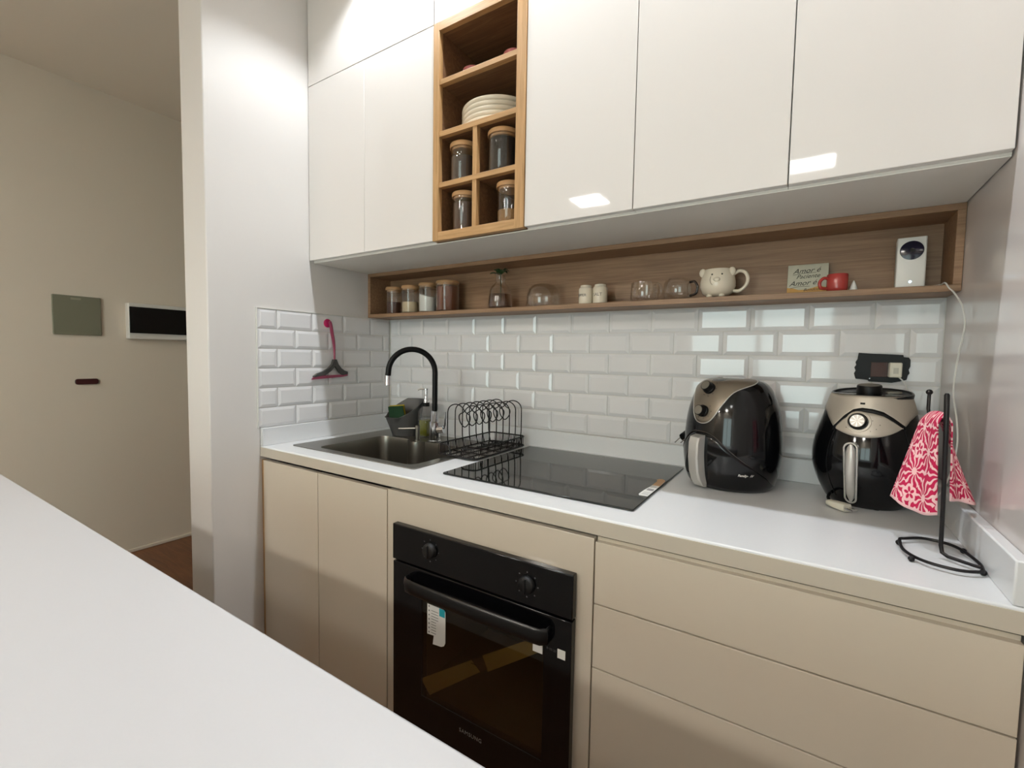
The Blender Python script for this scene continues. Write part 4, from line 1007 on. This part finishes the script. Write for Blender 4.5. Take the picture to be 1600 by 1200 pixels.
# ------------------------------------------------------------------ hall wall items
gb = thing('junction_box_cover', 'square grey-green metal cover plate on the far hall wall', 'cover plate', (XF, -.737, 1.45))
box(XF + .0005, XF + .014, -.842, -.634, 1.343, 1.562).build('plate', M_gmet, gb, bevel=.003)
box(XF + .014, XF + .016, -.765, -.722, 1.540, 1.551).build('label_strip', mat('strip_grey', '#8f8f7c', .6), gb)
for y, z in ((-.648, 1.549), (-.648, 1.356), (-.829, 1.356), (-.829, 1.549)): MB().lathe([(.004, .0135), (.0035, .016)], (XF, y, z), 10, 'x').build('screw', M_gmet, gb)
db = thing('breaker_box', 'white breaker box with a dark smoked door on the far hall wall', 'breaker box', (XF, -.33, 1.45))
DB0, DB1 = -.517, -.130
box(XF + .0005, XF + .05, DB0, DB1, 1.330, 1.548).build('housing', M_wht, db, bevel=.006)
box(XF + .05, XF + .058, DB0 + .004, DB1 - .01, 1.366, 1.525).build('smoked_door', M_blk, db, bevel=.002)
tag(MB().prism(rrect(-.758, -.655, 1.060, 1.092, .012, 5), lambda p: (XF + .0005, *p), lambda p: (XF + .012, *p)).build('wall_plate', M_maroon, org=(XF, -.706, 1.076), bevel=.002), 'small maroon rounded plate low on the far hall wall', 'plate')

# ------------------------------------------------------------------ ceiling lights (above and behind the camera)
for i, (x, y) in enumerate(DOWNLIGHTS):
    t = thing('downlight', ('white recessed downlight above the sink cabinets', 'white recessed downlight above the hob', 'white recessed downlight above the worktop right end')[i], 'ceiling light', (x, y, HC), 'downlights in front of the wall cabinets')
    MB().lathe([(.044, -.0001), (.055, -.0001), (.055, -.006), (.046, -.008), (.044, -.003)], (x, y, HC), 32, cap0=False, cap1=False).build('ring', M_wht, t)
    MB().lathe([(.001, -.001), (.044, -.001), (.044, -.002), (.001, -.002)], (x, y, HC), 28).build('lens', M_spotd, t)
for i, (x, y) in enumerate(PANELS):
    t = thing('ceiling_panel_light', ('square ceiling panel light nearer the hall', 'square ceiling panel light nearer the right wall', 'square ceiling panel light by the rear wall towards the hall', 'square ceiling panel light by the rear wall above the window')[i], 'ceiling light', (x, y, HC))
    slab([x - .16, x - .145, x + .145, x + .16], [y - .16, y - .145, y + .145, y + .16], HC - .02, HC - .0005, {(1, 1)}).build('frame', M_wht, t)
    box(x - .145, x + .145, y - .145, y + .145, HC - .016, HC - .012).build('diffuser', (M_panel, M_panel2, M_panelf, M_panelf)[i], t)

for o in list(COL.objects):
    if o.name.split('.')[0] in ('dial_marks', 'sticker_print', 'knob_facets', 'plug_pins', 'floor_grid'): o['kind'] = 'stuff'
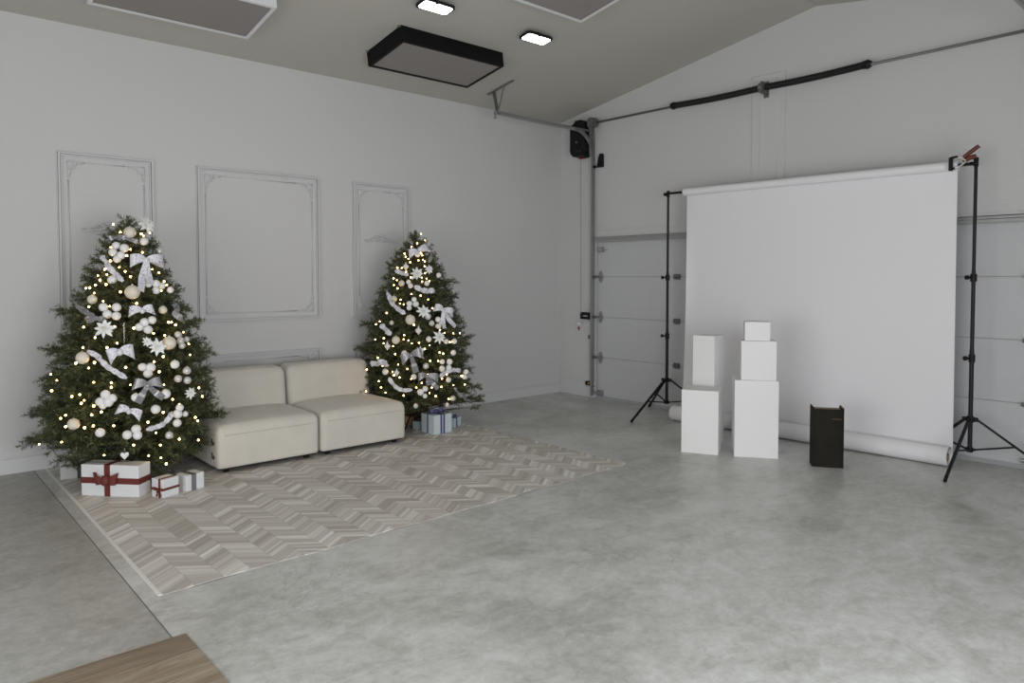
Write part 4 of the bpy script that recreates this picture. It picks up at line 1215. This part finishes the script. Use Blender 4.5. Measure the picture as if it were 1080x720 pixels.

━━━━━━━━━━━━━━━━

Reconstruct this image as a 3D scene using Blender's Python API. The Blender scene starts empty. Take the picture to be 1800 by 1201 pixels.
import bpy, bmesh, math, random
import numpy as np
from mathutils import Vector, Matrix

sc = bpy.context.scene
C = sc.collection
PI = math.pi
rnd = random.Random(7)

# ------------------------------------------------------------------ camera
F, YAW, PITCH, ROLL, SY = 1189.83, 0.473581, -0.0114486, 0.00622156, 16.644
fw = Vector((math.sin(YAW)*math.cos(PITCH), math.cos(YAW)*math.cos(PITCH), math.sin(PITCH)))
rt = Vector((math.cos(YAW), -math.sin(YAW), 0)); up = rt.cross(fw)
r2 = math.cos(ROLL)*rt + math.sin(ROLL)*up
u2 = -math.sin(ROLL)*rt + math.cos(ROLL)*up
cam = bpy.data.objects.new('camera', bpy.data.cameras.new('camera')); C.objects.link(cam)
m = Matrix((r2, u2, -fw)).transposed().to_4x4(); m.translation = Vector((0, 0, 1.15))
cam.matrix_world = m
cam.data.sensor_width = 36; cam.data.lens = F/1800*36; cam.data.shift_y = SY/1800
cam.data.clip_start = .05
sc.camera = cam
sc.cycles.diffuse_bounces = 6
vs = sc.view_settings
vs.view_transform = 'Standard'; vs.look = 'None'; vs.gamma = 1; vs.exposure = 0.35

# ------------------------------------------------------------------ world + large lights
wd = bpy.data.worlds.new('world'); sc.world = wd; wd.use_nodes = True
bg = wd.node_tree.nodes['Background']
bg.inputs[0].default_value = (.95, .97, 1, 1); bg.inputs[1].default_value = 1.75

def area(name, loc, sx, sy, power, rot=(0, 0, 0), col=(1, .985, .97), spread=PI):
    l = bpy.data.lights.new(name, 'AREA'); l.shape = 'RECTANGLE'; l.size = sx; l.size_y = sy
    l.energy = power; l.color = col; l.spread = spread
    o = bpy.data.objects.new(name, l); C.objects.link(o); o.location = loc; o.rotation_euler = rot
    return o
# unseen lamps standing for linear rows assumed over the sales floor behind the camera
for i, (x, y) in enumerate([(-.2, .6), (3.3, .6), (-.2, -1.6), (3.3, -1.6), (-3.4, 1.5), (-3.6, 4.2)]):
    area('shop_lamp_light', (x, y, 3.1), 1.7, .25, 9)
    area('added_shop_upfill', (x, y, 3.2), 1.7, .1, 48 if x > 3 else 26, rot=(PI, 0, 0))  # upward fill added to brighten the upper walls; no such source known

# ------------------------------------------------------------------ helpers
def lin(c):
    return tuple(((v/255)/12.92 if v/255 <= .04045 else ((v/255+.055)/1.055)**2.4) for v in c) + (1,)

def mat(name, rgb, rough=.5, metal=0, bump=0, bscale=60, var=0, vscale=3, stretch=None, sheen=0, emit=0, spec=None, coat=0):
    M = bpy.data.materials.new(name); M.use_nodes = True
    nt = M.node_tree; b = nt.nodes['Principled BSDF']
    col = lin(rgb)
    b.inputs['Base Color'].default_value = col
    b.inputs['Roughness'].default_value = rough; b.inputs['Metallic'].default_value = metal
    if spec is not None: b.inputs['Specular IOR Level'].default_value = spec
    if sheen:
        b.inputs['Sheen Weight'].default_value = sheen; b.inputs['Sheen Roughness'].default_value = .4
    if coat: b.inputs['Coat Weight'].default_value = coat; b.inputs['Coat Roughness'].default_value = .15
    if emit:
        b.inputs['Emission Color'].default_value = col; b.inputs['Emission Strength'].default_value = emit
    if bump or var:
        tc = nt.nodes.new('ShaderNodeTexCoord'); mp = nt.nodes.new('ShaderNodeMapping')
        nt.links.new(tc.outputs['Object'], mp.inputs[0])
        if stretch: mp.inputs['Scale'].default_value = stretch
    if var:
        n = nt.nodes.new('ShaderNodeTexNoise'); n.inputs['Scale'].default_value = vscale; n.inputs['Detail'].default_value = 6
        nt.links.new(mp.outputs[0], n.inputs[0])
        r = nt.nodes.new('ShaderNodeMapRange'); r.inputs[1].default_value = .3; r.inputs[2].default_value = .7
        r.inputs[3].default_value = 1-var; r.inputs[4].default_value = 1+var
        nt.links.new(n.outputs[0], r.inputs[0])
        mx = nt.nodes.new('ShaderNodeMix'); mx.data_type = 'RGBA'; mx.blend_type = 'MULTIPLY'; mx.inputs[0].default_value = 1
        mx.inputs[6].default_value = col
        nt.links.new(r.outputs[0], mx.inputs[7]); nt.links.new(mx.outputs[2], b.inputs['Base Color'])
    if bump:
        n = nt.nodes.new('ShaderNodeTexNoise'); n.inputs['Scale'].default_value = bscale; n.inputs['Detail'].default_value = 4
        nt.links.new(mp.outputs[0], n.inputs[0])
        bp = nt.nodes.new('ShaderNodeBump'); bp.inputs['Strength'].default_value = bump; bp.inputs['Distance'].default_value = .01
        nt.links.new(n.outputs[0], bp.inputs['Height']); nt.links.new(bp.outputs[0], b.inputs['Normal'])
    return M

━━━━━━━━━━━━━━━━

__What you are asked to do__
Each line in the listing above that contains "Take" should be copied.

__Complete answer__
The Blender Python script for this scene continues. Write part 4, from line 1007 on. This part finishes the script. Write for Blender 4.5. Take the picture to be 1600 by 1200 pixels.
Reconstruct this image as a 3D scene using Blender's Python API. The Blender scene starts empty. Take the picture to be 1800 by 1201 pixels.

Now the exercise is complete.